| WHAT IS EXPECTED |
Reproduce every entry in the listing without alteration.

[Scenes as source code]

———

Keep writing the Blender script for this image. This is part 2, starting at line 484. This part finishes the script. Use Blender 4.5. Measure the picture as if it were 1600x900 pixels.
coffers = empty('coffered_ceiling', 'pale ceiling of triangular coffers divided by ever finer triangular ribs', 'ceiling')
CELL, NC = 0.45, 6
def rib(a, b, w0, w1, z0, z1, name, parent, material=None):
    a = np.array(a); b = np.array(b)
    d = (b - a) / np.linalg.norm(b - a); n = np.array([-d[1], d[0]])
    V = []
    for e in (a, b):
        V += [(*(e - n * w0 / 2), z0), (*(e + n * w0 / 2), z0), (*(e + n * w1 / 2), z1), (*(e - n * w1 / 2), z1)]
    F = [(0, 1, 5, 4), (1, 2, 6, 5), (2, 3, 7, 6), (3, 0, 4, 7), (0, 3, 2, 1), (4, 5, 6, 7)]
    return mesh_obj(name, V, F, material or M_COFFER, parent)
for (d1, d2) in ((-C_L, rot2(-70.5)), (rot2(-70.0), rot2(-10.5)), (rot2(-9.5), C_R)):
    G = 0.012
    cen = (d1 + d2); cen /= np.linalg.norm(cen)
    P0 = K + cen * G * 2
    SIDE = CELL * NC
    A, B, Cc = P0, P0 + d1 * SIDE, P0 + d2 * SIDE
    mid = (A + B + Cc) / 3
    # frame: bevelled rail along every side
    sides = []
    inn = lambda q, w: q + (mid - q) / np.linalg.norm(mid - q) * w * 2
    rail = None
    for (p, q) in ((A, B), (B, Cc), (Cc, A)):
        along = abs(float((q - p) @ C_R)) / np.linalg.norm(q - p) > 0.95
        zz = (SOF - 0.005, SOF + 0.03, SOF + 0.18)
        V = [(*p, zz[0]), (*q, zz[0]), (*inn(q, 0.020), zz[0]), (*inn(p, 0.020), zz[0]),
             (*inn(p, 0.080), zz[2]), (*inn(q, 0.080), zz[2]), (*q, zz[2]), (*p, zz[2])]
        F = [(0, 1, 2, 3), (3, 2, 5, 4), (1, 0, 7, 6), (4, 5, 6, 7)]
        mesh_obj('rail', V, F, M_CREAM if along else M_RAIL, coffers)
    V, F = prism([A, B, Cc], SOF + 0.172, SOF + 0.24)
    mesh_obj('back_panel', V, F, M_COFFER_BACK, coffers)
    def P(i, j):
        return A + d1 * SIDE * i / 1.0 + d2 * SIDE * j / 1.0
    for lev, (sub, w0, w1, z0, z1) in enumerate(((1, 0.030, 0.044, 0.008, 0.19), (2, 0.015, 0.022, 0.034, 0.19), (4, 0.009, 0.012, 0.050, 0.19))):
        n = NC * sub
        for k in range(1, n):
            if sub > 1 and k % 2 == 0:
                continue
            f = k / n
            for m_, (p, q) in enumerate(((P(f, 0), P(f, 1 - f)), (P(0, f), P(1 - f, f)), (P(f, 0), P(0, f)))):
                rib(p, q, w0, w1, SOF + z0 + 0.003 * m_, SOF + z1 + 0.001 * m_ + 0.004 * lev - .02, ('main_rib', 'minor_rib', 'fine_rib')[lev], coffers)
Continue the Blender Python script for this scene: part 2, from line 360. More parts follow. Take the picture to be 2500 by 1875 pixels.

———

| REPLY |
Keep writing the Blender script for this image. This is part 2, starting at line 484. This part finishes the script. Use Blender 4.5. Measure the picture as if it were 1600x900 pixels.
coffers = empty('coffered_ceiling', 'pale ceiling of triangular coffers divided by ever finer triangular ribs', 'ceiling')
CELL, NC = 0.45, 6
def rib(a, b, w0, w1, z0, z1, name, parent, material=None):
    a = np.array(a); b = np.array(b)
    d = (b - a) / np.linalg.norm(b - a); n = np.array([-d[1], d[0]])
    V = []
    for e in (a, b):
        V += [(*(e - n * w0 / 2), z0), (*(e + n * w0 / 2), z0), (*(e + n * w1 / 2), z1), (*(e - n * w1 / 2), z1)]
    F = [(0, 1, 5, 4), (1, 2, 6, 5), (2, 3, 7, 6), (3, 0, 4, 7), (0, 3, 2, 1), (4, 5, 6, 7)]
    return mesh_obj(name, V, F, material or M_COFFER, parent)
for (d1, d2) in ((-C_L, rot2(-70.5)), (rot2(-70.0), rot2(-10.5)), (rot2(-9.5), C_R)):
    G = 0.012
    cen = (d1 + d2); cen /= np.linalg.norm(cen)
    P0 = K + cen * G * 2
    SIDE = CELL * NC
    A, B, Cc = P0, P0 + d1 * SIDE, P0 + d2 * SIDE
    mid = (A + B + Cc) / 3
    # frame: bevelled rail along every side
    sides = []
    inn = lambda q, w: q + (mid - q) / np.linalg.norm(mid - q) * w * 2
    rail = None
    for (p, q) in ((A, B), (B, Cc), (Cc, A)):
        along = abs(float((q - p) @ C_R)) / np.linalg.norm(q - p) > 0.95
        zz = (SOF - 0.005, SOF + 0.03, SOF + 0.18)
        V = [(*p, zz[0]), (*q, zz[0]), (*inn(q, 0.020), zz[0]), (*inn(p, 0.020), zz[0]),
             (*inn(p, 0.080), zz[2]), (*inn(q, 0.080), zz[2]), (*q, zz[2]), (*p, zz[2])]
        F = [(0, 1, 2, 3), (3, 2, 5, 4), (1, 0, 7, 6), (4, 5, 6, 7)]
        mesh_obj('rail', V, F, M_CREAM if along else M_RAIL, coffers)
    V, F = prism([A, B, Cc], SOF + 0.172, SOF + 0.24)
    mesh_obj('back_panel', V, F, M_COFFER_BACK, coffers)
    def P(i, j):
        return A + d1 * SIDE * i / 1.0 + d2 * SIDE * j / 1.0
    for lev, (sub, w0, w1, z0, z1) in enumerate(((1, 0.030, 0.044, 0.008, 0.19), (2, 0.015, 0.022, 0.034, 0.19), (4, 0.009, 0.012, 0.050, 0.19))):
        n = NC * sub
        for k in range(1, n):
            if sub > 1 and k % 2 == 0:
                continue
            f = k / n
            for m_, (p, q) in enumerate(((P(f, 0), P(f, 1 - f)), (P(0, f), P(1 - f, f)), (P(f, 0), P(0, f)))):
                rib(p, q, w0, w1, SOF + z0 + 0.003 * m_, SOF + z1 + 0.001 * m_ + 0.004 * lev - .02, ('main_rib', 'minor_rib', 'fine_rib')[lev], coffers)
Continue the Blender Python script for this scene: part 2, from line 360. More parts follow. Take the picture to be 2500 by 1875 pixels.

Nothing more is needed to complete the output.